Originally Posted by
DaxxKahn

Originally Posted by
Rantcatrat
Personally, I don't see it as close: Cotto. However, this article,
Who Suffered The More Damaging Defeat, Cotto Or Pavlik?, thinks the defeats are comparable. Pavlik didn't look like damaged goods after 48 minutes of Bhop domination whereas Cotto looked like a train had hit him. Hopkins taught Pavlik a course on the sweet science, but Margarito thoroughly mauled Cotto. Pavlik never hit the canvas during his defeat, Cotto took two or three knees. Cotto couldn't finish the fight, Pavlik easily finished. Am I wrong?

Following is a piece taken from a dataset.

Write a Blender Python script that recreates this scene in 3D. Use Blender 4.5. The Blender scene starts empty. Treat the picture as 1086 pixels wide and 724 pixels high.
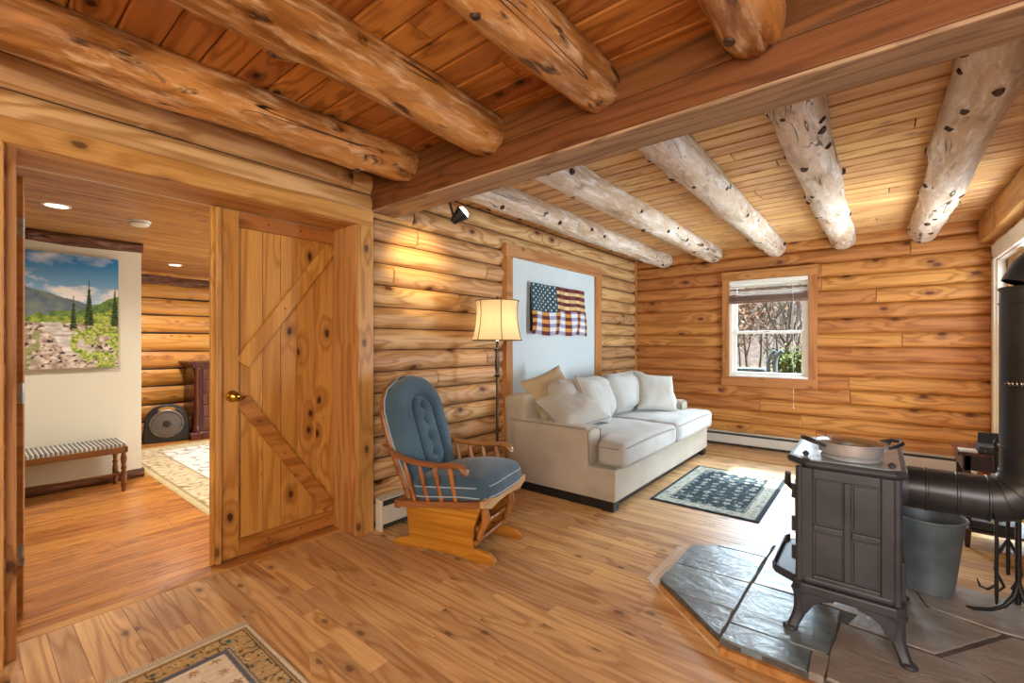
import bpy, math, random
import numpy as np
from mathutils import Vector, Matrix, noise as mn

R = random.Random(7)
C = bpy.context.scene.collection
sc = bpy.context.scene
PI = math.pi

# ------------------------------------------------------------------ helpers
def hx(s, a=1.0):
    s = s.lstrip('#')
    v = [int(s[i:i + 2], 16) / 255 for i in (0, 2, 4)]
    return tuple((c / 12.92 if c <= .04045 else ((c + .055) / 1.055) ** 2.4) for c in v) + (a,)

class MB:
    """collects geometry, links it as one mesh object"""
    def __init__(s):
        s.v = []; s.f = []; s.m = []; s.r = []; s.mi = 0; s.cr = None; s.vc = None
    def add(s, vs, fs, M=None, r=None):
        o = len(s.v)
        s.v += [tuple(M @ Vector(p)) if M is not None else tuple(p) for p in vs]
        if r is None: r = s.cr if s.cr is not None else R.random()
        for f in fs:
            s.f.append([i + o for i in f]); s.m.append(s.mi); s.r.append(r)
        return s
    def box(s, x0, x1, y0, y1, z0, z1, M=None, r=None):
        vs = [(x, y, z) for x in (x0, x1) for y in (y0, y1) for z in (z0, z1)]
        return s.add(vs, [(0, 1, 3, 2), (4, 6, 7, 5), (0, 4, 5, 1), (2, 3, 7, 6), (0, 2, 6, 4), (1, 5, 7, 3)], M, r)
    def loft(s, rings, closed=True, cap=True, M=None, r=None):
        n = len(rings[0]); vs = [p for g in rings for p in g]; fs = []
        for i in range(len(rings) - 1):
            for j in range(n if closed else n - 1):
                k = (j + 1) % n
                fs.append((i * n + j, i * n + k, (i + 1) * n + k, (i + 1) * n + j))
        if cap:
            fs.append(tuple(range(n - 1, -1, -1))); fs.append(tuple(range((len(rings) - 1) * n, len(rings) * n)))
        return s.add(vs, fs, M, r)
    def lathe(s, prof, n=24, M=None, r=None, cap=True):
        return s.loft([[(a * math.cos(2 * PI * k / n), a * math.sin(2 * PI * k / n), z) for k in range(n)] for a, z in prof], True, cap, M, r)
    def tube(s, path, rad, n=10, M=None, r=None, cap=True, flat=1.0, up=None):
        P = [Vector(p) for p in path]
        if not hasattr(rad, '__len__'): rad = [rad] * len(P)
        T = []
        for i in range(len(P)):
            T.append((P[min(i + 1, len(P) - 1)] - P[max(i - 1, 0)]).normalized())
        u = Vector(up) if up else (Vector((0, 0, 1)) if abs(T[0].z) < .9 else Vector((1, 0, 0)))
        rings = []
        for p, t, a in zip(P, T, rad):
            u = (u - t * u.dot(t)).normalized(); w = t.cross(u)
            rings.append([tuple(p + a * (math.cos(2 * PI * k / n) * u * flat + math.sin(2 * PI * k / n) * w)) for k in range(n)])
        return s.loft(rings, True, cap, M, r)
    def prism(s, poly, z0, z1, M=None, r=None):
        n = len(poly)
        return s.loft([[(x, y, z0) for x, y in poly], [(x, y, z1) for x, y in poly]], True, True, M, r)
    def grid(s, fn, nu, nv, M=None, r=None, flip=False):
        vs = [fn(i / nu, j / nv) for j in range(nv + 1) for i in range(nu + 1)]; w = nu + 1
        fs = [(j * w + i, j * w + i + 1, (j + 1) * w + i + 1, (j + 1) * w + i) for j in range(nv) for i in range(nu)]
        if flip: fs = [f[::-1] for f in fs]
        return s.add(vs, fs, M, r)
    def cush(s, w, d, h, r=.05, n=12, crown=0.02, M=None, wr=0.0, seed=0, fn=None, pinch=0.0):
        """soft rounded block w x d x h centred at origin"""
        hw, hd, hh = w / 2, d / 2, h / 2
        r = min(r, hh * .98)
        idx = {}; vs = []; fs = []
        def pt(a, b, c):
            k = (a, b, c)
            if k in idx: return idx[k]
            p = Vector((2 * a / n - 1, 2 * b / n - 1, 2 * c / n - 1))
            g = Vector((math.sin(p.x * PI / 2) * .35 + p.x * .65, math.sin(p.y * PI / 2) * .35 + p.y * .65, p.z))
            q = Vector((g.x * hw, g.y * hd, g.z * hh))
            core = Vector((max(-hw + r, min(hw - r, q.x)), max(-hd + r, min(hd - r, q.y)), max(-hh + r, min(hh - r, q.z))))
            d_ = q - core
            if d_.length > 1e-9: q = core + d_.normalized() * r
            if pinch:
                e = 1 - pinch * (abs(g.x) ** 4 * 0 + (1 - g.x * g.x) * abs(g.y) ** 3) ; f_ = 1 - pinch * ((1 - g.y * g.y) * abs(g.x) ** 3)
                q.y *= e; q.x *= f_
            cr = crown * max(0, 1 - g.x ** 2) ** .7 * max(0, 1 - g.y ** 2) ** .7
            q.z += cr * (1 if p.z > 0 else -1) * abs(p.z)
            if wr:
                q += Vector(mn.noise_vector(Vector((q.x * 5 + seed * 9, q.y * 5, q.z * 5)))) * wr
                q.z += mn.noise(Vector((q.x * 14 + seed, q.y * 5, q.z * 3 + 4))) * wr * .6
            if fn: q = fn(q)
            idx[k] = len(vs); vs.append(tuple(q)); return idx[k]
        for a in range(n):
            for b in range(n):
                fs += [(pt(a, b, 0), pt(a, b + 1, 0), pt(a + 1, b + 1, 0), pt(a + 1, b, 0)), (pt(a, b, n), pt(a + 1, b, n), pt(a + 1, b + 1, n), pt(a, b + 1, n)),
                       (pt(a, 0, b), pt(a + 1, 0, b), pt(a + 1, 0, b + 1), pt(a, 0, b + 1)), (pt(a, n, b), pt(a, n, b + 1), pt(a + 1, n, b + 1), pt(a + 1, n, b)),
                       (pt(0, a, b), pt(0, a, b + 1), pt(0, a + 1, b + 1), pt(0, a + 1, b)), (pt(n, a, b), pt(n, a + 1, b), pt(n, a + 1, b + 1), pt(n, a, b + 1))]
        return s.add(vs, fs, M)
    def build(s, name, mats, parent=None, smooth=None, bevel=0, origin=None, local=False, seg=2):
        if not isinstance(mats, (list, tuple)): mats = [mats]
        off = Vector((0, 0, 0))
        if parent is not None and not local:
            p = parent
            while p is not None: off += p.location; p = p.parent
        elif origin is not None: off = Vector(origin)
        me = bpy.data.meshes.new(name)
        me.from_pydata([(a - off.x, b - off.y, c - off.z) for a, b, c in s.v], [], s.f)
        for m in mats: me.materials.append(m)
        me.polygons.foreach_set('material_index', s.m)
        at = me.attributes.new('rnd', 'FLOAT', 'FACE'); at.data.foreach_set('value', s.r)
        if s.vc is not None:
            ca = me.color_attributes.new('col', 'FLOAT_COLOR', 'POINT')
            ca.data.foreach_set('color', np.asarray(s.vc, dtype=np.float32).ravel())
        if smooth is not None:
            me.polygons.foreach_set('use_smooth', [True] * len(me.polygons))
            me.update()
            if smooth < 180: me.set_sharp_from_angle(angle=math.radians(smooth))
        me.update()
        o = bpy.data.objects.new(name, me); C.objects.link(o)
        if parent is not None: o.parent = parent
        elif origin is not None: o.location = off
        if bevel:
            b = o.modifiers.new('bevel', 'BEVEL'); b.width = bevel; b.segments = seg; b.limit_method = 'ANGLE'; b.angle_limit = math.radians(40)
        return o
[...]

Pavlik was embaressed and everything he tried he could not get off...something like that can destroy the mentalityt of a fighter worse then a KO loss....It can make you feel like you are not worthy being at that level....You become worried in your next fight with someone of high caliber that you may be humuliated in public again...Embaressment can do crazy things to you......

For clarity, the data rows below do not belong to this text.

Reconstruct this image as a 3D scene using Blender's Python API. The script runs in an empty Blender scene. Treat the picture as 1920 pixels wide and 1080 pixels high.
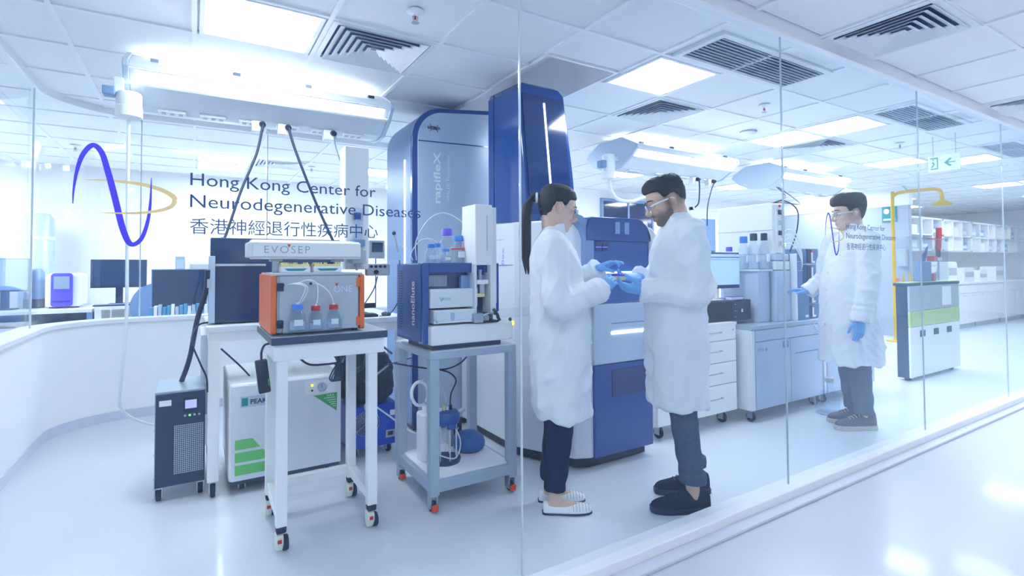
import bpy, bmesh, math, random
import numpy as np
from mathutils import Vector, Matrix
random.seed(7)
rng = np.random.default_rng(7)
SC = bpy.context.scene
COL = SC.collection
# ------------------------------------------------------------ camera, world, exposure
CAM_H = 1.25
YAW, PITCH, ROLL = math.radians(31.573), math.radians(1.519), math.radians(-0.313)
cam = bpy.data.cameras.new('camera')
cam.sensor_width = 36.0
cam.lens = 968.3 / 1920 * 36
cam.shift_y = -65.59 / 1920
cam.clip_start = 0.05
co = bpy.data.objects.new('camera', cam)
COL.objects.link(co)
_fw = Vector((math.sin(YAW) * math.cos(PITCH), math.cos(YAW) * math.cos(PITCH), math.sin(PITCH)))
_r0 = Vector((math.cos(YAW), -math.sin(YAW), 0))
_u0 = _r0.cross(_fw)
_r = _r0 * math.cos(ROLL) + _u0 * math.sin(ROLL)
_u = _u0 * math.cos(ROLL) - _r0 * math.sin(ROLL)
M4 = Matrix((_r, _u, -_fw)).transposed().to_4x4()
M4.translation = (0, 0, CAM_H)
co.matrix_world = M4
SC.camera = co
w = bpy.data.worlds.new('world')
SC.world = w
w.use_nodes = True
w.node_tree.nodes['Background'].inputs[0].default_value = (0.80, 0.90, 1.0, 1)
w.node_tree.nodes['Background'].inputs[1].default_value = 0.9
SC.view_settings.view_transform = 'Standard'
SC.view_settings.look = 'None'
SC.view_settings.gamma = 1
SC.view_settings.use_curve_mapping = False
SC.view_settings.exposure = 1.18
LIGHT = 13.0          # emission of the ceiling panels
LCOL = (0.92, 0.98, 1.0)
SC.cycles.transparent_max_bounces = 24
SC.cycles.max_bounces = 7
SC.cycles.diffuse_bounces = 5
SC.cycles.glossy_bounces = 3

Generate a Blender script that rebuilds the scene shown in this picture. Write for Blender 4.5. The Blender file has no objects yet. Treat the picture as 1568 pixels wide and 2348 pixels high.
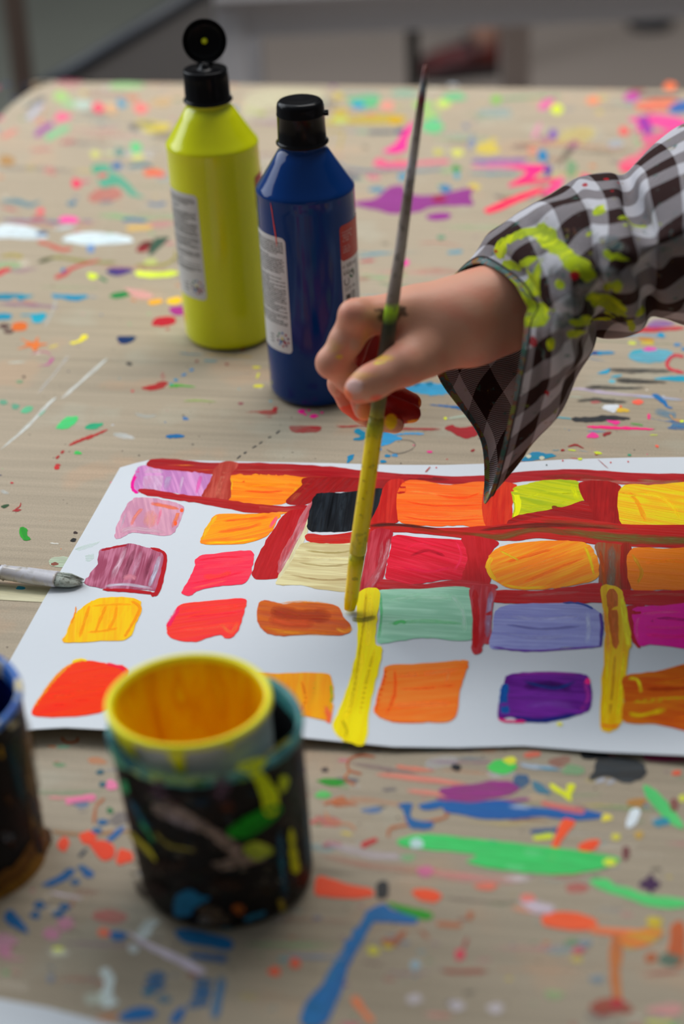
import bpy, bmesh, math, random
import numpy as np
from mathutils import Vector, Matrix, noise
from mathutils.geometry import delaunay_2d_cdt

# ------------------------------------------------------------------ camera
scene = bpy.context.scene
C = scene.collection
F_PX = 4566.0
PITCH = math.radians(29.0)
ROLL = math.radians(2.6)
CAM = np.array([0.0, 0.0, 0.6])
FW = np.array([0, math.cos(PITCH), -math.sin(PITCH)])
U0 = np.array([0, math.sin(PITCH), math.cos(PITCH)])
R0 = np.array([1.0, 0, 0])
RT = math.cos(ROLL) * R0 - math.sin(ROLL) * U0
UP = math.sin(ROLL) * R0 + math.cos(ROLL) * U0
cd = bpy.data.cameras.new('camera')
cam = bpy.data.objects.new('camera', cd)
C.objects.link(cam)
cam.matrix_world = Matrix(((RT[0], UP[0], -FW[0], CAM[0]), (RT[1], UP[1], -FW[1], CAM[1]),
                           (RT[2], UP[2], -FW[2], CAM[2]), (0, 0, 0, 1)))
cd.sensor_fit = 'VERTICAL'
cd.sensor_height = 36.0
cd.sensor_width = 24.0
cd.lens = F_PX / 2348 * 36.0
cd.clip_start = 0.05
cd.dof.use_dof = True
cd.dof.focus_distance = 1.20
cd.dof.aperture_fstop = 4.0
scene.camera = cam

# ------------------------------------------------------------------ world and light
world = bpy.data.worlds.new('world')
scene.world = world
world.use_nodes = True
wn = world.node_tree.nodes
wn['Background'].inputs[0].default_value = (0.80, 0.90, 1.0, 1)
wn['Background'].inputs[1].default_value = 0.24


def area(name, loc, target, sx, sy, power, col):
    l = bpy.data.lights.new(name, 'AREA')
    l.shape = 'RECTANGLE'
    l.size, l.size_y = sx, sy
    l.energy = power
    l.color = col
    o = bpy.data.objects.new(name, l)
    C.objects.link(o)
    o.location = loc
    o.rotation_euler = (Vector(target) - Vector(loc)).to_track_quat('-Z', 'Y').to_euler()
    return o


area('window_light', (-1.9, 2.5, 1.4), (0, 1.1, 0.0), 2.2, 1.6, 54, (0.88, 0.94, 1.0))
area('window_light_far', (-0.5, 2.5, 2.8), (0.1, 1.1, 0), 3.4, 2.4, 48, (0.90, 0.95, 1.0))
area('background_fill_light', (0.5, 2.1, 2.0), (0.2, 3.9, -0.6), 1.4, 0.9, 46, (1.0, 0.95, 0.90))  # added fill lamp over the table, brightens the background; not a window
scene.view_settings.view_transform = 'Standard'
scene.view_settings.look = 'None'
scene.view_settings.gamma = 1.0
scene.view_settings.exposure = -0.38
scene.view_settings.use_curve_mapping = False
scene.cycles.transparent_max_bounces = 24

# ------------------------------------------------------------------ pixel -> place helpers


def ray(px, py):
    d = FW + (px - 784) / F_PX * RT - (py - 1174) / F_PX * UP
    return d


def P(px, py, z=0.0):
    """world point on the horizontal plane at height z seen at a photo pixel"""
    d = ray(px, py)
    t = (z - CAM[2]) / d[2]
    return CAM + t * d


def Q(px, py, Y):
    """world point at world depth Y seen at a photo pixel"""
    d = ray(px, py)
    return CAM + (Y - CAM[1]) / d[1] * d


def to_px(p):
    v = np.asarray(p, float) - CAM
    w = v @ FW
    return 784 + F_PX * (v @ RT) / w, 1174 - F_PX * (v @ UP) / w


def lin(h, k=1.0):
    h = h.lstrip('#')
    out = []
    for i in (0, 2, 4):
        c = int(h[i:i + 2], 16) / 255
        c = c / 12.92 if c <= 0.04045 else ((c + 0.055) / 1.055) ** 2.4
        out.append(c / k)
    m = max(out)
    if m > 1.2:      # fluorescent poster paint: very strong, but keep the hue
        s = (1.2 / m) ** 0.85
        out = [min(c * s, 1.2) for c in out]
    return out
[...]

Cotto was out muscled and he found out that he can not break every fighter down....it can also be very mind damaging but it as long as the fighter does not become punch shy they are usually able to recover much easier
Ok, but to put it in perspective, Bhop is an all-time-great, who has beat many great fighters (See Tito, ODLH etc.). The level you speak of is at the very, very top. Arguably the greatest super middleweight of all time, Calzaghe, had a hard time with Bhop. If I were him I would be thinking something along these lines: Pavlik lost to a legend, to have to come to grips that maybe, at 26, you are not yet a legend, doesn't seem too much to overcome. Did Bernard at 26 fight someone of Bernard at 43's level? Did Calzaghe? Did RJJ? Nope. It tooks balls. Of course, he got in over his head. But, it wasn't against some chump, it was against a great. Moreover, it wasn't at his natural weight class. And he weathered the storm pretty well: he wasn't knocked out, he never even touched the canvas.